Maria Stabio (b. San Francisco, CA) is a first generation Filipino-American interdisciplinary artist working in painting and social practice.
She graduated with a BFA in Painting from Boston University and an MFA in Visual Arts from Columbia University.
Her work has recently been shown at Pen and Brush (NY), Chasama (NY), Essex Flowers (NY), (harbor) (NY), Orgy Park (NY) and Ely Center of Contemporary Art (CT)
She has been awarded artist residencies at the Hinge Arts Program (MN), The Rensing Center (SC), and Vermont Studio Center (VT).
In late 2015, she began 2MF with fellow artist Sonya Derman. 2MF is series of community meetings – open and participatory experiences - hosted by a selected guest artist. 2MF has been mentioned in Artnews, Observer NY, Art in America, and Art F City.
Also in 2015, she purchased and renovated the Grier City Schoolhouse, an historic four-room schoolhouse in rural Pennsylvania. She uses the property as her primary residence and studio and rents out a guest room on Airbnb.
In 2012, she was a recipient of the Artist in Residence Fellowship at Virginia Commonwealth University in Qatarwhere she served as artist in residence and adjunct faculty for one academic year. She taught drawing, painting, and a special topics course called Contemporary Painting Practices to undergraduate students pursuing their BFA at VCUQ. During this period, her second one-person exhibition, Carthage Site opened at Katara Art Center in Doha. Carthage Site was a site specific installation of paintings and prints responding to ancient Islamic art in the wake of contemporary forces.

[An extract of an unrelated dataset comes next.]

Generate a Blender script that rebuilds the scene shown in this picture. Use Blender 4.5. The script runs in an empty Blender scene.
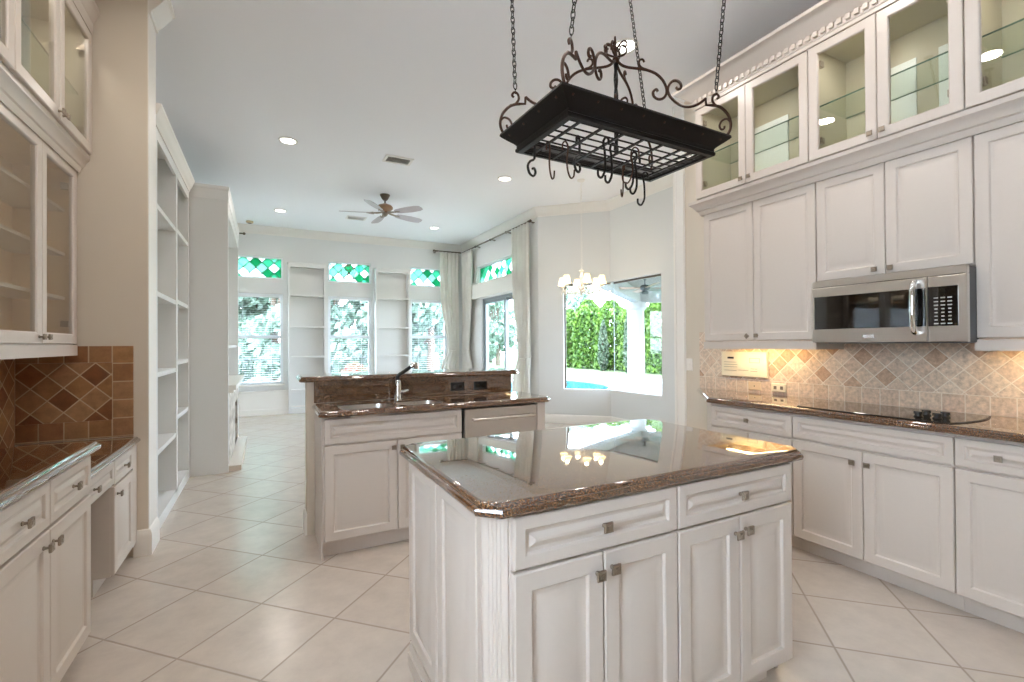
import bpy, bmesh, math, random
from mathutils import Vector, Matrix
from mathutils.geometry import tessellate_polygon
sc = bpy.context.scene
C = sc.collection
R = math.radians
pi = math.pi

# ------------------------------------------------------------------ camera, view, world, sun
CAM_H = 1.324
def set_camera():
    f, y, p, r = 472.02, .481495, .0063067, .0063242
    d = Vector((math.sin(y)*math.cos(p), math.cos(y)*math.cos(p), math.sin(p)))
    rt = Vector((math.cos(y), -math.sin(y), 0)); dn = d.cross(rt)
    c, s = math.cos(r), math.sin(r)
    right = c*rt + s*dn; down = -s*rt + c*dn
    cd = bpy.data.cameras.new('camera'); cam = bpy.data.objects.new('camera', cd); C.objects.link(cam)
    cd.sensor_width = 36; cd.lens = 36*f/1024; cd.clip_start = .05; cd.clip_end = 300
    m = Matrix((( right.x, -down.x, -d.x, 0), (right.y, -down.y, -d.y, 0), (right.z, -down.z, -d.z, CAM_H), (0, 0, 0, 1)))
    cam.matrix_world = m
    sc.camera = cam
set_camera()
vs = sc.view_settings
vs.view_transform = 'Standard'; vs.look = 'None'; vs.gamma = 1.0; vs.use_curve_mapping = False
vs.exposure = 0.62
cy = sc.cycles
cy.use_denoising = True
cy.max_bounces = 10; cy.diffuse_bounces = 6; cy.glossy_bounces = 5; cy.transparent_max_bounces = 24; cy.transmission_bounces = 6
cy.caustics_reflective = False; cy.caustics_refractive = False
cy.sample_clamp_indirect = 6.0

w = bpy.data.worlds.new('sky'); sc.world = w; w.use_nodes = True
bgn = w.node_tree.nodes['Background']; bgn.inputs[0].default_value = (.70, .82, 1.0, 1); bgn.inputs[1].default_value = 17.0
sl = bpy.data.lights.new('sun', 'SUN'); sl.energy = 8.0; sl.angle = R(3); sl.color = (1, .97, .92)
so = bpy.data.objects.new('sun', sl); C.objects.link(so)
so.rotation_euler = Vector((.45, .40, -1)).to_track_quat('-Z', 'Y').to_euler()

CEIL = 3.62
CAN_W = 5.4       # watts of each recessed ceiling can

# ------------------------------------------------------------------ materials
def lin(c):
    return tuple(((v/255)/12.92 if v/255 <= .04045 else ((v/255+.055)/1.055)**2.4) for v in c) + (1,)
def nodes(name):
    m = bpy.data.materials.new(name); m.use_nodes = True
    nt = m.node_tree; b = nt.nodes['Principled BSDF']
    return m, nt, b
def N(nt, t, **kw):
    n = nt.nodes.new(t)
    for k, v in kw.items():
        if k in ('operation', 'blend_type', 'data_type', 'feature', 'noise_dimensions', 'voronoi_dimensions', 'offset', 'squash', 'interpolation'): setattr(n, k, v)
    return n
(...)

She also works part-time at Alexandre Gallery in New York City.
Statement
Largely putting aside the brush, my recent paintings prove somewhat interdisciplinary. The pieces—narrative compositions depicting fragmented images extracted from everyday experience (e.g. a light bulb, leaf, spider, or shower head)—are crafted from sprayed planes of color-block acrylic, layered on top of ad hoc stencils (for example, a leaf or q-tip); the images themselves emerge from overlapping screens of pigment, a confusion of positive and negative space. This additive, flat, layer-oriented process then not only recalls printmaking (despite the work’s irreproducibility) but also the collection’s play and commentary on light speaks to the mechanics of stained glass as well as the attentions of Pointillism.
But the substance of the work exists outside and alongside my interest in the material—form, color, process. My making proves inextricable from a more explicit “content” I seek to communicate, visually.
I began taking trips the Philippines with my mom to visit her family a couple years ago. It was an adjustment. But not only because of the emotional complications of getting to know distant family. I found myself baffled by things one might consider more basic—the little things: I was staying with my uncle. The light in the guest bedroom kept flickering, thwarting sleep; thanks to an electrical glitch. The shower, much like a garden shower, was handheld. A ventilation system was nowhere to be seen. The foods we ate were different. Everyone had a ceiling fan. Nothing was better or worse than my predictable life in America, just slightly divergent, almost uncanny.
The images these pieces depict (e.g. the spider, the shower, the ceiling fan), the stories they tell, are then pulled from the unfamiliar, new environment that also happens to be a heritage. The works’ rhythm and pulse then resides in the vitality of finding myself outside of myself, in a place that was supposedly mine but seemed someone else’s.
But the images and narratives don’t simply speak to identity through an engagement with heritage. The images oscillate between signifying a particularity (e.g. a particular lightbulb) and denoting motif (i.e. “lightbulb”, a shape, a placeholder). The body parts themselves are modeled off of my own body, yet appear generic, reduced and abstracted. Two transitions appear: first—the transmission of experience into memory, and second—the transformation of this remembered experience into its new material life via notation (a personal, yet learned and coherent, visual language).